What the task asks
Retype everything in the listing, leaving each line exactly as it is.

Data segment

◇ ◇ ◇

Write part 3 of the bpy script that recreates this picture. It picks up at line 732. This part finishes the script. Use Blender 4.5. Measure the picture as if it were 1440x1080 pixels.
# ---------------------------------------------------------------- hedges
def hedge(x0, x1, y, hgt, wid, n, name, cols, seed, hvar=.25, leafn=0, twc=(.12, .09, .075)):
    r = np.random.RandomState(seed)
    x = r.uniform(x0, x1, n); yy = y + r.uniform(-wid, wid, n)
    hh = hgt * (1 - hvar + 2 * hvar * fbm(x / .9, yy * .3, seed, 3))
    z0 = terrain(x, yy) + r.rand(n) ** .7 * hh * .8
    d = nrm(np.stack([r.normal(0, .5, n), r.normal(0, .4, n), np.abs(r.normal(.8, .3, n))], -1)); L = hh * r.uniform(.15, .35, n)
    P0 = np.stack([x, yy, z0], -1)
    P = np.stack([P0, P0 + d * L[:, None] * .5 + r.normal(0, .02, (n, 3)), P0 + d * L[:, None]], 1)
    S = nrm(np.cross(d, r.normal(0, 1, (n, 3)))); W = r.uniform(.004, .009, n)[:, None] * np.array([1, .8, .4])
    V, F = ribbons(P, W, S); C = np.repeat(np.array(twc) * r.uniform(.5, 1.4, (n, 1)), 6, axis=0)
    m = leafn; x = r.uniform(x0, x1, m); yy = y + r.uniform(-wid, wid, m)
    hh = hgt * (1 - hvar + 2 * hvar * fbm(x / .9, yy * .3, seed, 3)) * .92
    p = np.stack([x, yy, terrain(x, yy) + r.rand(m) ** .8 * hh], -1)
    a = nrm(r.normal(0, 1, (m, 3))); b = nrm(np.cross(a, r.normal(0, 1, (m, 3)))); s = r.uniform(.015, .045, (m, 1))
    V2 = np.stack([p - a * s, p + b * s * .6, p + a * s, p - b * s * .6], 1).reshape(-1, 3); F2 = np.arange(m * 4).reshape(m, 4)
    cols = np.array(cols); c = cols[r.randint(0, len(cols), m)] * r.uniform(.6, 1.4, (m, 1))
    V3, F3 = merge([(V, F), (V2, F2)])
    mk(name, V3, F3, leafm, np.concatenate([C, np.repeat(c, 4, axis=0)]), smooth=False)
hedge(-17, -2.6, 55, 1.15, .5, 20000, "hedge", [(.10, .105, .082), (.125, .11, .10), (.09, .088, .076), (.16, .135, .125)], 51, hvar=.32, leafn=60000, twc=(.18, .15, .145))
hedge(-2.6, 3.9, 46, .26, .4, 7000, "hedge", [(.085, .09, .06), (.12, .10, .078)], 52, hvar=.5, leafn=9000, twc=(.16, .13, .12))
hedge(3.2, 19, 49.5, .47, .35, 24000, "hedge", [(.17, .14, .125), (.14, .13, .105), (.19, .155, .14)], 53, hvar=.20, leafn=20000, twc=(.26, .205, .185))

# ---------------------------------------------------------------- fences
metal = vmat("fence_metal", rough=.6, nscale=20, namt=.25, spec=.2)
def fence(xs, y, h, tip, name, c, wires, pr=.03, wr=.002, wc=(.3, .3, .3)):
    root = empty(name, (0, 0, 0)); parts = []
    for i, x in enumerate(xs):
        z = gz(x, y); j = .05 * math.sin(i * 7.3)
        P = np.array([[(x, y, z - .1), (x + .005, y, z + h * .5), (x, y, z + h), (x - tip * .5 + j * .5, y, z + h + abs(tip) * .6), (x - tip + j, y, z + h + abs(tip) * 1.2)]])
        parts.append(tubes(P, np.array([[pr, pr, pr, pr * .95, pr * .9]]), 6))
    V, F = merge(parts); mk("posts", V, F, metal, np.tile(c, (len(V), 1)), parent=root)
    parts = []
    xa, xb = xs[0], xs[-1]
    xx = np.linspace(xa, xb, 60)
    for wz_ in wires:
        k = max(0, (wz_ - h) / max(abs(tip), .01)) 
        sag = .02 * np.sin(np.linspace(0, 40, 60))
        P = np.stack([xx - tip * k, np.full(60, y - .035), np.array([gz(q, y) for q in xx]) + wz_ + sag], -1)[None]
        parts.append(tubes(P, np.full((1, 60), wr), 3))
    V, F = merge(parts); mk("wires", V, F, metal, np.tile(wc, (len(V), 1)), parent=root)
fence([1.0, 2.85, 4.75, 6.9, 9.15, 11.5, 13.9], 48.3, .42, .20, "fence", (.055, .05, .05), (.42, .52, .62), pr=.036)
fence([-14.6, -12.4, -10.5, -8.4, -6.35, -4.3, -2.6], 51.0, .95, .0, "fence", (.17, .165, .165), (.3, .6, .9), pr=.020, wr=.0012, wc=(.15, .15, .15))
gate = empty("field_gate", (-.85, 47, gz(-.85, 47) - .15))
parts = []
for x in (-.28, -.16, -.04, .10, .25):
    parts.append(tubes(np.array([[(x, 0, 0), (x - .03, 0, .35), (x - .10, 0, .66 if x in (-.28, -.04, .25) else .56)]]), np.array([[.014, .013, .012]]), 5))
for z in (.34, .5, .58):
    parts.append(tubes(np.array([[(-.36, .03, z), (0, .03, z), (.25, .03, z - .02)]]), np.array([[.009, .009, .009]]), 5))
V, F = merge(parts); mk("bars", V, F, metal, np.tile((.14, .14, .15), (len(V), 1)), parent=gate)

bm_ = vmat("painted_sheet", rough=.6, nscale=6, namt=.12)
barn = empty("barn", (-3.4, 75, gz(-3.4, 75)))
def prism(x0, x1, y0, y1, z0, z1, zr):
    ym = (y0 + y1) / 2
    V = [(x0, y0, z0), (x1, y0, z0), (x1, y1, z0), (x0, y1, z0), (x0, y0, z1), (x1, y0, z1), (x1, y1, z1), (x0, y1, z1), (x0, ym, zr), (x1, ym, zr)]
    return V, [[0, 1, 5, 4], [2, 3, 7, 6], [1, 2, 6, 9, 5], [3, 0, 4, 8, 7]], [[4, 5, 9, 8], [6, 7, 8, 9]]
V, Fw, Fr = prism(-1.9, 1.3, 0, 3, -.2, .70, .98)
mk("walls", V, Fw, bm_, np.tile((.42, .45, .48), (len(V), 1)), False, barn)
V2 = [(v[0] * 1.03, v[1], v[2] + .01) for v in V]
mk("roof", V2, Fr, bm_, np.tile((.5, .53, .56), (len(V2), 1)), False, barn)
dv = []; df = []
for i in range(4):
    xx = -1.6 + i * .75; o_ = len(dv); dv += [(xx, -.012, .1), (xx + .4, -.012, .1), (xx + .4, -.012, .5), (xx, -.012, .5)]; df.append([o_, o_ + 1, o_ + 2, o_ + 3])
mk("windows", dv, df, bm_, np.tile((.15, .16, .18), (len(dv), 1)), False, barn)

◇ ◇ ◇

Full solution
Write part 3 of the bpy script that recreates this picture. It picks up at line 732. This part finishes the script. Use Blender 4.5. Measure the picture as if it were 1440x1080 pixels.
# ---------------------------------------------------------------- hedges
def hedge(x0, x1, y, hgt, wid, n, name, cols, seed, hvar=.25, leafn=0, twc=(.12, .09, .075)):
    r = np.random.RandomState(seed)
    x = r.uniform(x0, x1, n); yy = y + r.uniform(-wid, wid, n)
    hh = hgt * (1 - hvar + 2 * hvar * fbm(x / .9, yy * .3, seed, 3))
    z0 = terrain(x, yy) + r.rand(n) ** .7 * hh * .8
    d = nrm(np.stack([r.normal(0, .5, n), r.normal(0, .4, n), np.abs(r.normal(.8, .3, n))], -1)); L = hh * r.uniform(.15, .35, n)
    P0 = np.stack([x, yy, z0], -1)
    P = np.stack([P0, P0 + d * L[:, None] * .5 + r.normal(0, .02, (n, 3)), P0 + d * L[:, None]], 1)
    S = nrm(np.cross(d, r.normal(0, 1, (n, 3)))); W = r.uniform(.004, .009, n)[:, None] * np.array([1, .8, .4])
    V, F = ribbons(P, W, S); C = np.repeat(np.array(twc) * r.uniform(.5, 1.4, (n, 1)), 6, axis=0)
    m = leafn; x = r.uniform(x0, x1, m); yy = y + r.uniform(-wid, wid, m)
    hh = hgt * (1 - hvar + 2 * hvar * fbm(x / .9, yy * .3, seed, 3)) * .92
    p = np.stack([x, yy, terrain(x, yy) + r.rand(m) ** .8 * hh], -1)
    a = nrm(r.normal(0, 1, (m, 3))); b = nrm(np.cross(a, r.normal(0, 1, (m, 3)))); s = r.uniform(.015, .045, (m, 1))
    V2 = np.stack([p - a * s, p + b * s * .6, p + a * s, p - b * s * .6], 1).reshape(-1, 3); F2 = np.arange(m * 4).reshape(m, 4)
    cols = np.array(cols); c = cols[r.randint(0, len(cols), m)] * r.uniform(.6, 1.4, (m, 1))
    V3, F3 = merge([(V, F), (V2, F2)])
    mk(name, V3, F3, leafm, np.concatenate([C, np.repeat(c, 4, axis=0)]), smooth=False)
hedge(-17, -2.6, 55, 1.15, .5, 20000, "hedge", [(.10, .105, .082), (.125, .11, .10), (.09, .088, .076), (.16, .135, .125)], 51, hvar=.32, leafn=60000, twc=(.18, .15, .145))
hedge(-2.6, 3.9, 46, .26, .4, 7000, "hedge", [(.085, .09, .06), (.12, .10, .078)], 52, hvar=.5, leafn=9000, twc=(.16, .13, .12))
hedge(3.2, 19, 49.5, .47, .35, 24000, "hedge", [(.17, .14, .125), (.14, .13, .105), (.19, .155, .14)], 53, hvar=.20, leafn=20000, twc=(.26, .205, .185))

# ---------------------------------------------------------------- fences
metal = vmat("fence_metal", rough=.6, nscale=20, namt=.25, spec=.2)
def fence(xs, y, h, tip, name, c, wires, pr=.03, wr=.002, wc=(.3, .3, .3)):
    root = empty(name, (0, 0, 0)); parts = []
    for i, x in enumerate(xs):
        z = gz(x, y); j = .05 * math.sin(i * 7.3)
        P = np.array([[(x, y, z - .1), (x + .005, y, z + h * .5), (x, y, z + h), (x - tip * .5 + j * .5, y, z + h + abs(tip) * .6), (x - tip + j, y, z + h + abs(tip) * 1.2)]])
        parts.append(tubes(P, np.array([[pr, pr, pr, pr * .95, pr * .9]]), 6))
    V, F = merge(parts); mk("posts", V, F, metal, np.tile(c, (len(V), 1)), parent=root)
    parts = []
    xa, xb = xs[0], xs[-1]
    xx = np.linspace(xa, xb, 60)
    for wz_ in wires:
        k = max(0, (wz_ - h) / max(abs(tip), .01)) 
        sag = .02 * np.sin(np.linspace(0, 40, 60))
        P = np.stack([xx - tip * k, np.full(60, y - .035), np.array([gz(q, y) for q in xx]) + wz_ + sag], -1)[None]
        parts.append(tubes(P, np.full((1, 60), wr), 3))
    V, F = merge(parts); mk("wires", V, F, metal, np.tile(wc, (len(V), 1)), parent=root)
fence([1.0, 2.85, 4.75, 6.9, 9.15, 11.5, 13.9], 48.3, .42, .20, "fence", (.055, .05, .05), (.42, .52, .62), pr=.036)
fence([-14.6, -12.4, -10.5, -8.4, -6.35, -4.3, -2.6], 51.0, .95, .0, "fence", (.17, .165, .165), (.3, .6, .9), pr=.020, wr=.0012, wc=(.15, .15, .15))
gate = empty("field_gate", (-.85, 47, gz(-.85, 47) - .15))
parts = []
for x in (-.28, -.16, -.04, .10, .25):
    parts.append(tubes(np.array([[(x, 0, 0), (x - .03, 0, .35), (x - .10, 0, .66 if x in (-.28, -.04, .25) else .56)]]), np.array([[.014, .013, .012]]), 5))
for z in (.34, .5, .58):
    parts.append(tubes(np.array([[(-.36, .03, z), (0, .03, z), (.25, .03, z - .02)]]), np.array([[.009, .009, .009]]), 5))
V, F = merge(parts); mk("bars", V, F, metal, np.tile((.14, .14, .15), (len(V), 1)), parent=gate)

bm_ = vmat("painted_sheet", rough=.6, nscale=6, namt=.12)
barn = empty("barn", (-3.4, 75, gz(-3.4, 75)))
def prism(x0, x1, y0, y1, z0, z1, zr):
    ym = (y0 + y1) / 2
    V = [(x0, y0, z0), (x1, y0, z0), (x1, y1, z0), (x0, y1, z0), (x0, y0, z1), (x1, y0, z1), (x1, y1, z1), (x0, y1, z1), (x0, ym, zr), (x1, ym, zr)]
    return V, [[0, 1, 5, 4], [2, 3, 7, 6], [1, 2, 6, 9, 5], [3, 0, 4, 8, 7]], [[4, 5, 9, 8], [6, 7, 8, 9]]
V, Fw, Fr = prism(-1.9, 1.3, 0, 3, -.2, .70, .98)
mk("walls", V, Fw, bm_, np.tile((.42, .45, .48), (len(V), 1)), False, barn)
V2 = [(v[0] * 1.03, v[1], v[2] + .01) for v in V]
mk("roof", V2, Fr, bm_, np.tile((.5, .53, .56), (len(V2), 1)), False, barn)
dv = []; df = []
for i in range(4):
    xx = -1.6 + i * .75; o_ = len(dv); dv += [(xx, -.012, .1), (xx + .4, -.012, .1), (xx + .4, -.012, .5), (xx, -.012, .5)]; df.append([o_, o_ + 1, o_ + 2, o_ + 3])
mk("windows", dv, df, bm_, np.tile((.15, .16, .18), (len(dv), 1)), False, barn)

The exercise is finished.